Data provided
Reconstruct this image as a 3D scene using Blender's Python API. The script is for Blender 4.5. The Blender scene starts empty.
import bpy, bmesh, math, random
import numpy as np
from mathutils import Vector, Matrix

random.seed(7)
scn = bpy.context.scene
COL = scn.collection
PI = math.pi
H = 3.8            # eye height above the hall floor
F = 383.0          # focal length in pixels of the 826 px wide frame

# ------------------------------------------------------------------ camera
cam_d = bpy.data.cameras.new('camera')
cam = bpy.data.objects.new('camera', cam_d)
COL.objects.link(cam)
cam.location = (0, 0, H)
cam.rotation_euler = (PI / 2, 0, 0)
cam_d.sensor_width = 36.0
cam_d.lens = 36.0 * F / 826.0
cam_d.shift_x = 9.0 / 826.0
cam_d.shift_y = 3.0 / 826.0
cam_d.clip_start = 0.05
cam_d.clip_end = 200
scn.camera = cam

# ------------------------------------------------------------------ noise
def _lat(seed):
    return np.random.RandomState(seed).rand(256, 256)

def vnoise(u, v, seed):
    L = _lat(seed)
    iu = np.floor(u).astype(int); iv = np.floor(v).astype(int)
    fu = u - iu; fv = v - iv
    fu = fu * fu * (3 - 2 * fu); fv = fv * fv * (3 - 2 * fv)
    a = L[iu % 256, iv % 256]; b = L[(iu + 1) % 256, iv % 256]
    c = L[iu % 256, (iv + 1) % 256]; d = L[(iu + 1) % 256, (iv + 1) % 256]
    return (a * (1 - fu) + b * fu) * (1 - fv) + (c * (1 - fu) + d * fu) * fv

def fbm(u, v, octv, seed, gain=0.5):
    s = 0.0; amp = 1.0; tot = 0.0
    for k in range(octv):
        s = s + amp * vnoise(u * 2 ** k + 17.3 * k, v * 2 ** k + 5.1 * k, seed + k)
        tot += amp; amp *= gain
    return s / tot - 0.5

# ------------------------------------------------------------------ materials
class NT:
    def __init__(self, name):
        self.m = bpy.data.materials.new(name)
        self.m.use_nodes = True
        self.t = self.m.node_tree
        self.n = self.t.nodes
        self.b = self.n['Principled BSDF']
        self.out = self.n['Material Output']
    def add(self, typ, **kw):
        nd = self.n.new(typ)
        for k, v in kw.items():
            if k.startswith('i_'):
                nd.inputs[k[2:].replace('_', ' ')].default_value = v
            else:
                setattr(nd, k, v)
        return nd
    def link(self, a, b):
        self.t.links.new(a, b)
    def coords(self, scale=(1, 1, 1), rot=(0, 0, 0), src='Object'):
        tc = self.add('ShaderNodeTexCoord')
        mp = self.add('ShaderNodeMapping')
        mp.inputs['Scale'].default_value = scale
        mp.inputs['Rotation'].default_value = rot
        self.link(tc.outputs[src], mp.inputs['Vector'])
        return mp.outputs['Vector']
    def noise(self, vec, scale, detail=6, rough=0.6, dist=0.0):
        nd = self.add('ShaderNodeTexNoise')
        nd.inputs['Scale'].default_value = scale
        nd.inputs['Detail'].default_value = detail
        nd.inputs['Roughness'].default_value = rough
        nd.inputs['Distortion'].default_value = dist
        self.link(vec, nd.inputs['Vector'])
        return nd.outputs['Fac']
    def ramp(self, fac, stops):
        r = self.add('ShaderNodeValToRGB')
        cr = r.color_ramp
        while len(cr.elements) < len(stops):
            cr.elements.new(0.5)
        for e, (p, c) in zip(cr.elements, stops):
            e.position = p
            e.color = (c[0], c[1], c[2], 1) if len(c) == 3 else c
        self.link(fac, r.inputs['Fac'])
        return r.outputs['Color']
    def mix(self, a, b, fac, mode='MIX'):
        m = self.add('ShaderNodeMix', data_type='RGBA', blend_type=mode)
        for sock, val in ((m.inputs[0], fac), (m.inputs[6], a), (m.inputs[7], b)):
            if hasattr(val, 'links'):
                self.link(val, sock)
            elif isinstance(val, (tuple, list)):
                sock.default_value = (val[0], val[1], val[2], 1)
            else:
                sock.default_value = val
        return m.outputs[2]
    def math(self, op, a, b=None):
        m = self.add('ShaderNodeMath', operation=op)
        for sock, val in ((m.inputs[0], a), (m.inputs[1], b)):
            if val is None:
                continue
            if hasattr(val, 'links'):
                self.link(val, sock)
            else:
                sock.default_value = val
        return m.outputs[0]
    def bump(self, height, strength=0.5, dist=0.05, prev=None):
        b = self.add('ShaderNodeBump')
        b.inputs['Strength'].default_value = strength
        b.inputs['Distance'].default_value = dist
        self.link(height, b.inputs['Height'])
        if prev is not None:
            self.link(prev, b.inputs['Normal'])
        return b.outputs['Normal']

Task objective
Restate, word for word and with nothing added, the lines from the first line of the listing through the one where "scn.camera = cam" stands.

Exercise answer
Reconstruct this image as a 3D scene using Blender's Python API. The script is for Blender 4.5. The Blender scene starts empty.
import bpy, bmesh, math, random
import numpy as np
from mathutils import Vector, Matrix

random.seed(7)
scn = bpy.context.scene
COL = scn.collection
PI = math.pi
H = 3.8            # eye height above the hall floor
F = 383.0          # focal length in pixels of the 826 px wide frame

# ------------------------------------------------------------------ camera
cam_d = bpy.data.cameras.new('camera')
cam = bpy.data.objects.new('camera', cam_d)
COL.objects.link(cam)
cam.location = (0, 0, H)
cam.rotation_euler = (PI / 2, 0, 0)
cam_d.sensor_width = 36.0
cam_d.lens = 36.0 * F / 826.0
cam_d.shift_x = 9.0 / 826.0
cam_d.shift_y = 3.0 / 826.0
cam_d.clip_start = 0.05
cam_d.clip_end = 200
scn.camera = cam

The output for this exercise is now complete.